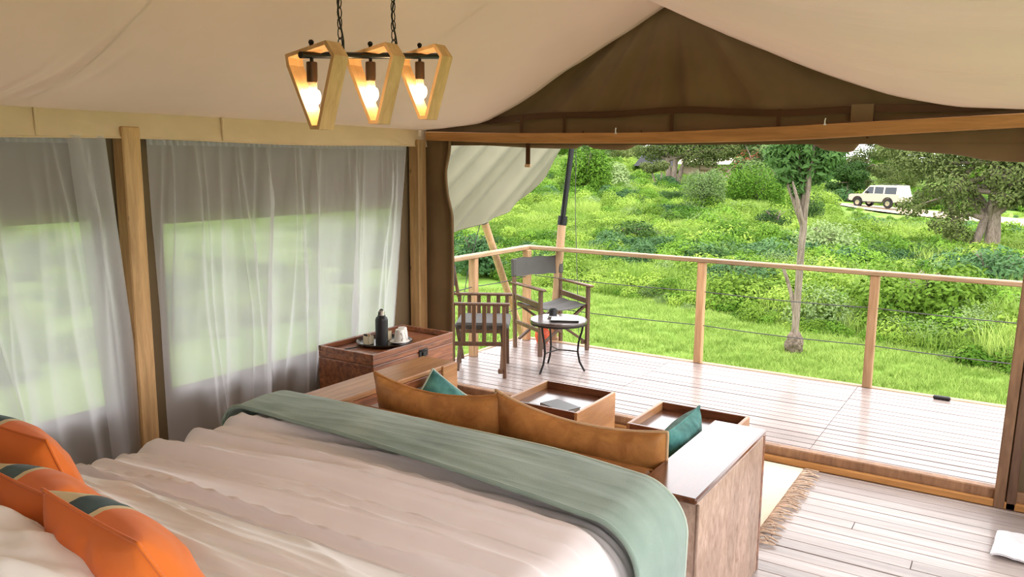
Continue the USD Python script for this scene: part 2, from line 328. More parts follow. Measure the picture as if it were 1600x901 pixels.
# the walls beside and behind the camera (canvas, with a long open net window to the right)
wr = thing('wall_right', 'brown canvas tent wall on the right with a long open window', 'wall', kind='structure')
pol = sbox(YB, 0.0, YF+.02, 2.10).difference(sbox(-1.2, .35, 4.4, 2.0))
part(wr, 'canvas', extr(pol, .012, YZ).apply_translation((.62, 0, 0)), 'wall_canvas')
wb = thing('wall_back', 'brown canvas tent wall at the head of the bed', 'wall', kind='structure')
part(wb, 'canvas', extr(Polygon([(XL-.05, 0), (.63, 0), (.63, 2.08), (RX, 2.76), (XL-.05, 2.05)]), .012, XZ).apply_translation((0, YB, 0)), 'wall_canvas')

# valance over the curtains
ys = np.linspace(YB, YF+.04, 200); zs = np.linspace(2.03, 1.888, 14)
Y, Z = np.meshgrid(ys, zs, indexing='ij'); fl = (2.03-Z)/.142
X = XL+.060+.010*fl+fl*.030*nz(np.stack([Y*3, Z*2, Y*0], -1), 2.0, 4)+.030*nz(np.stack([Y*5+Z*14, Z*3-Y, Y*0], -1), 1.5, 9)*fl+.012*nz(np.stack([Y*16-Z*20, Z*4, Y*0], -1), 1.5, 19)
Z2 = Z+.006*np.sin(Y*3.1)*fl
v = thing('trim_1', 'cream canvas valance band along the top of the left wall', 'valance', kind='structure')
part(v, 'band', sheet(np.stack([X, Y, Z2], -1), -.004), 'valance_cloth', True)
part(v, 'top_hem', tube(np.c_[np.full(200, XL+.058), ys, np.full(200, 2.026)], .006, 6), 'valance_cloth', True)
part(v, 'bottom_hem', tube(np.c_[X[:, -1], ys, Z2[:, -1]], .005, 6), 'valance_cloth', True)
for yy in (1.98, 3.0): part(v, 'joint_flap', cbox((XL+.062, yy-.006, 1.893), (XL+.078, yy+.006, 2.025), .003), 'valance_cloth')

# header beam across the opening (it bows under its own weight)
hx = np.array([-3.80, -3.679, -3.064, -2.102, -1.303, -.627, -.05, .4])
ht = PchipInterpolator(hx, [2.0, 1.998, 1.982, 1.975, 1.996, 2.023, 2.046, 2.06]); hb = PchipInterpolator(hx, [1.936, 1.933, 1.914, 1.908, 1.919, 1.949, 1.977, 1.993])
xs = np.linspace(-3.80, .4, 60)
ring = lambda x: [(x, YF-.04, hb(x)+.004), (x, YF-.036, hb(x)), (x, YF+.036, hb(x)), (x, YF+.04, hb(x)+.004), (x, YF+.04, ht(x)-.004), (x, YF+.036, ht(x)), (x, YF-.036, ht(x)), (x, YF-.04, ht(x)-.004), (x, YF-.04, hb(x)+.004)]
single('header_beam', sheet(np.array([ring(x) for x in xs]))+hull(ring(xs[0])[:8]+[(xs[0]-.001, YF, 1.96)])+hull(ring(xs[-1])[:8]+[(xs[-1]+.001, YF, 2.03)]), 'pine_x',
       'orange pine beam spanning the tent front above the deck opening', 'beam', 30, kind='structure')

# front wall: gable cloth, dark band, rolled flap, side panels
wf = thing('wall_front', 'brown canvas gable and rolled door flap of the tent front', 'wall', kind='structure')
xs = np.linspace(XL, .6, 220); vs = np.linspace(0, 1, 40)
Xg, Vg = np.meshgrid(xs, vs, indexing='ij'); zt = ceil_front(Xg)+.16; zb = 2.085+.01*np.sin(Xg*2.2)
Zg = zb+(np.maximum(zt, zb+.002)-zb)*Vg
ang = np.arctan2(Xg-RX, 2.95-Zg); rad = np.clip((2.78-Zg)*2.0, 0, 1)
Yg = YF+.07+.038*rad*(np.sin(ang*15+1.2)*.5+np.sin(ang*27+.3)*.3+nz(np.stack([ang*9, Zg*.6, ang*0], -1), 1.6, 2)*1.2)
part(wf, 'gable_cloth', sheet(np.stack([Xg, Yg, Zg], -1), -.004), 'brown_canvas', True)
xe = np.linspace(XL, .6, 120); ce = ceil_front(xe)
part(wf, 'eave_flap', sheet(np.stack([np.c_[xe, np.full(120, YF-.04), ce+.015], np.c_[xe, np.full(120, YF+.06), ce+.05], np.c_[xe, np.full(120, YF+.20), ce+.05], np.c_[xe, np.full(120, YF+.22), ce-.02]], 1), .006), 'brown_canvas', True)
vs = np.linspace(0, 1, 12); Xg, Vg = np.meshgrid(xs, vs, indexing='ij')
sw = .012*np.sin(Xg*2.6+.7)+.008*np.sin(Xg*6.1)
part(wf, 'dark_band', sheet(np.stack([Xg, YF+.030+.004*np.sin(Xg*11)+.0*Vg, 2.072+sw+.04*Vg], -1), -.005), 'dark_band', True)
Zl = 1.90+(2.075+sw-1.90)*Vg
Yl = YF+.062+.03*nz(np.stack([Xg*2.2+Zl*9, Zl*5, Xg*0], -1), 2.0, 8)*np.sin(np.pi*Vg)
part(wf, 'lower_cloth', sheet(np.stack([Xg, Yl, Zl], -1), -.004), 'brown_canvas', True)
for xx in (-2.66, -1.9, -.75, -1.25, -3.0): part(wf, 'tie_strap', cbox((xx-.012, YF+.018, 1.96), (xx+.012, YF+.024, 2.10), .002), 'dark_band')
part(wf, 'fabric_patch', cbox((-.86, YF+.014, 2.0), (-.745, YF+.022, 2.115), .002), 'brown_canvas')
# rolled-up door flap, tied at intervals, hanging just under the beam outside
rx = np.array([-3.62, -3.36, -2.9, -2.62, -2.55, -2.48, -2.25, -2.13, -1.9, -1.3, -1.1, -1.0, -.86, -.785, -.70, -.6, -.32, -.17, -.03, .5])
rz = np.array([1.905, 1.900, 1.880, 1.876, 1.905, 1.876, 1.868, 1.915, 1.925, 1.922, 1.91, 1.868, 1.855, 1.935, 1.885, 1.868, 1.840, 1.812, 1.806, 1.80])
xs2 = np.linspace(-3.62, .5, 160); zl = PchipInterpolator(rx, rz)(xs2); zc = (zl+2.02)/2; rr = (2.02-zl)/2
V = []
for x, c, r in zip(xs2, zc, rr):
    a = np.linspace(0, 2*np.pi, 17); V.append(np.c_[np.full(17, x), YF+.11+.045*np.cos(a)*(1+.25*nz([[x*6, q, 0] for q in np.cos(a)*1.5], 1.5, 3)), c+r*np.sin(a)])
part(wf, 'rolled_flap', sheet(np.array(V)), 'brown_canvas', True)
for xx in (-2.55, -2.13, -.785, .05): part(wf, 'roll_tie', tube([(xx+.012, YF+.11+.052*math.cos(a), 1.965+.062*math.sin(a)) for a in np.linspace(0, 2*np.pi, 15)[:-1]], .008, 6, True), 'dark_band', True)
s = part(wf, 'hanging_strap', cbox((-2.985, YF+.055, 1.765), (-2.95, YF+.063, 1.95), .002), 'dark_band'); part(s, 'toggle', cbox((-2.99, YF+.05, 1.748), (-2.945, YF+.068, 1.77), .004), 'piping')
ex = PchipInterpolator([0, .3, .75, 1.085, 1.371, 1.559, 1.69, 1.877, 2.0], [-3.581, -3.581, -3.577, -3.572, -3.577, -3.629, -3.64, -3.604, -3.60])
zs = np.linspace(.06, 1.98, 90); us = np.linspace(0, 1, 30); Zp, Up = np.meshgrid(zs, us, indexing='ij'); Xp = XL-.03+(ex(Zp)-XL+.03)*Up
Yp = YF+.03+.03*nz(np.stack([Xp*5, Zp*1.2, Xp*0], -1), 1.5, 6)+.025*np.exp(-((Up-.82)/.08)**2)-.03*np.exp(-((Up-1)/.05)**2)
part(wf, 'door_panel', sheet(np.stack([Xp, Yp, Zp], -1), -.006), 'brown_canvas', True)
part(wf, 'panel_hem', tube(np.c_[ex(zs)-.005, Yp[:, -1]-.004, zs], .011, 7), 'brown_canvas', True)
Zp, Up = np.meshgrid(np.linspace(.06, 1.98, 60), np.linspace(0, 1, 30), indexing='ij'); Xp = .05+.6*Up
part(wf, 'door_panel', sheet(np.stack([Xp, YF+.03+.06*nz(np.stack([Xp*4+Zp*1.5, Zp*3, Xp*0], -1), 1.5, 16), Zp], -1), -.006), 'wall_canvas', True)

for nm, a, b, lab, cc in (('corner_post', (XL, YF-.10, 0), (XL+.095, YF-.005, 1.94), 'square pine post in the tent corner beside the brown door flap', .006),
                          ('wall_post', (XL+.0, 2.385, 0), (XL+.09, 2.485, 1.95), 'knotty pine post standing between the two sheer curtains', .006)):
    single(nm, cbox(a, b, cc), 'pine', lab, 'post', kind='structure')
dj = thing('door_jamb', 'brown timber jamb at the right edge of the deck opening', 'post', kind='structure')
part(dj, 'board', bar((.022, YF, 0), (.062, YF, 1.98), .05, .07, .004, up=(0, 1, 0)), 'jamb_wood'); part(dj, 'inner_board', bar((.075, YF-.005, 0), (.11, YF-.005, 1.98), .045, .05, .004, up=(0, 1, 0)), 'chair_wood')
ds = thing('door_sill', 'low timber sill with a pine batten along the deck opening', 'sill', kind='structure')
part(ds, 'sill_board', cbox((XL, YF, 0), (.5, YF+.06, .095), .006), 'jamb_wood'); part(ds, 'batten', cbox((XL, YF-.03, 0), (.5, YF-.002, .042), .006), 'pine_x')
for x, z in ((-2.25, 1.985), (-.98, 2.02)): single('cup_hook', cat([tube([(x, YF-.045, z-.012), (x, YF-.05, z+.006), (x+.004, YF-.052, z+.02)], .004, 6), lathe([(0, 0), (.008, 0), (.008, .006), (0, .006)], 10, (x, YF-.045, z-.018))]), 'white_paint', f'small white hook on the pine beam {"under the gable middle" if x < -2 else "near its right end"}', 'hook', True)

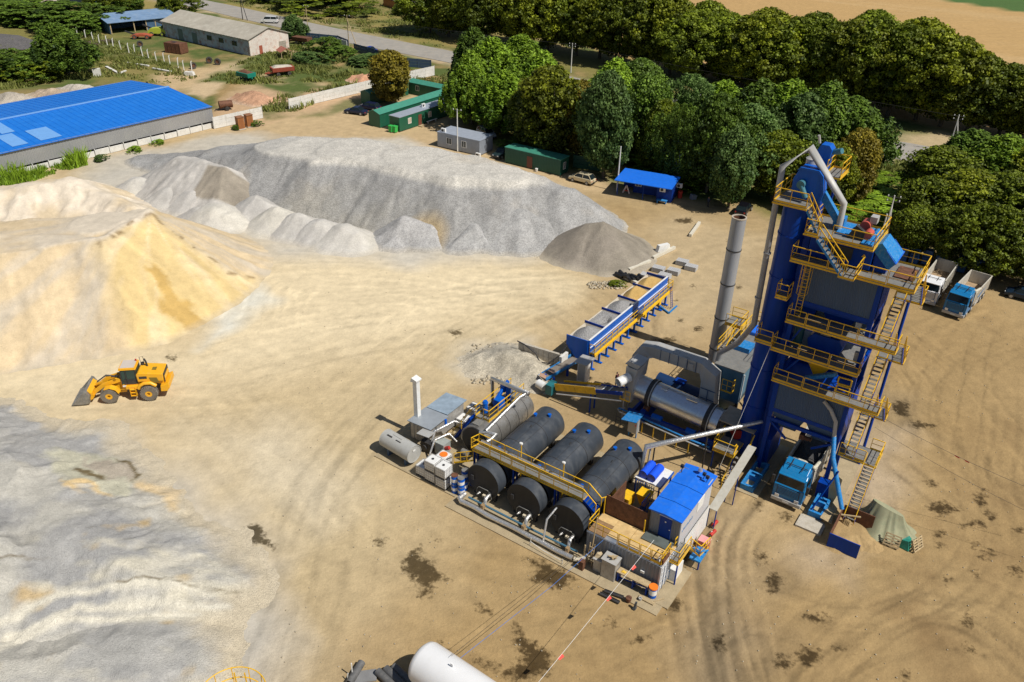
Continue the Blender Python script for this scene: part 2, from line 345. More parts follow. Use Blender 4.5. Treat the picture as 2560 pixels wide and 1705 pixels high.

※ ※ ※

▸ What is needed
Pictures are excluded; extract exactly the lines from the start of the data through the line that holds "YB, 0)), 'wall_canvas')", both ends included.

▸ Result of this task
Continue the USD Python script for this scene: part 2, from line 328. More parts follow. Measure the picture as if it were 1600x901 pixels.
# the walls beside and behind the camera (canvas, with a long open net window to the right)
wr = thing('wall_right', 'brown canvas tent wall on the right with a long open window', 'wall', kind='structure')
pol = sbox(YB, 0.0, YF+.02, 2.10).difference(sbox(-1.2, .35, 4.4, 2.0))
part(wr, 'canvas', extr(pol, .012, YZ).apply_translation((.62, 0, 0)), 'wall_canvas')
wb = thing('wall_back', 'brown canvas tent wall at the head of the bed', 'wall', kind='structure')
part(wb, 'canvas', extr(Polygon([(XL-.05, 0), (.63, 0), (.63, 2.08), (RX, 2.76), (XL-.05, 2.05)]), .012, XZ).apply_translation((0, YB, 0)), 'wall_canvas')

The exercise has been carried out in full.